Continental GT

Make
Bentley
Segment
Coupe

Bentley Motors Limited isn't one for making sacrifices in design and engineering. In Bentley parlance, "entry-level" means a nearly $200,000 MSRP, so naturally, the brand's clientele has higher expectations than the average motorist. That's why Bentley has so far shied away from producing any pure-electric models, which come with a host of compromises from slow refueling times to limited driving range, to designs that suffer for their having to accommodate bulky lithium-ion batteries.

To that last point, new emerging battery technology could pose a solution, and according to Bentley CEO Adrian Hallmark, the luxury brand is very much interested. The marque isn't "guaranteed to go solid state," Hallmark recently told Automotive News Europe, "but that is already on the radar within that mid-2020s period."
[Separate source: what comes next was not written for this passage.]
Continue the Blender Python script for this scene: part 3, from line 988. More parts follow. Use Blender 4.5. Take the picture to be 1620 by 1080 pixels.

The British luxury brand's first pure-electric vehicle is slated to arrive in 2025, by which point its parent company, Volkswagen, will have launched a number of new EVs under the new "ID." sub-brand. The Bentley EXP 100 GT - an electric concept car unveiled as the marque celebrated its 100th birthday - is so far our only indication of what Bentley's first EV might look like.

One of Bentley's concerns with regard to battery-electric vehicles as they exist today is the car's height, Hallmark says. "I think electric cars will be slightly higher because of where the batteries are now," he told Automotive News. "However, with new battery technologies, it will be possible to make cars that are lower," thanks to a higher volumetric power density.

Any EV that Bentley builds will have a "Bentley-sized [interior made] to Bentley's standards," Hallmark says. "You don't need as much overhang [on an EV], but that also doesn't mean we want to build a small car. We just don't want to waste space on the outside either. We see the battery-electric vehicle architecture as being a liberator of that potential."

Of course, solid-state battery technology is much newer than lithium-ion chemistry, and it will be several years before the first solid-state batteries start reaching volume production automobiles. To help accelerate their development, Bentley's parent Volkswagen in 2018 invested $100 million into solid-state battery startup QuantumScape. The company is aiming to have a solid-state battery production line operational by 2025.

Bentley Motor Limited is already planning to electrify its entire lineup by 2023, from the two-door Continental GT to the yacht-sized Mulsanne, and in 2018, Hallmark revealed that the next-generation Continental GT would offer a battery-electric powertrain.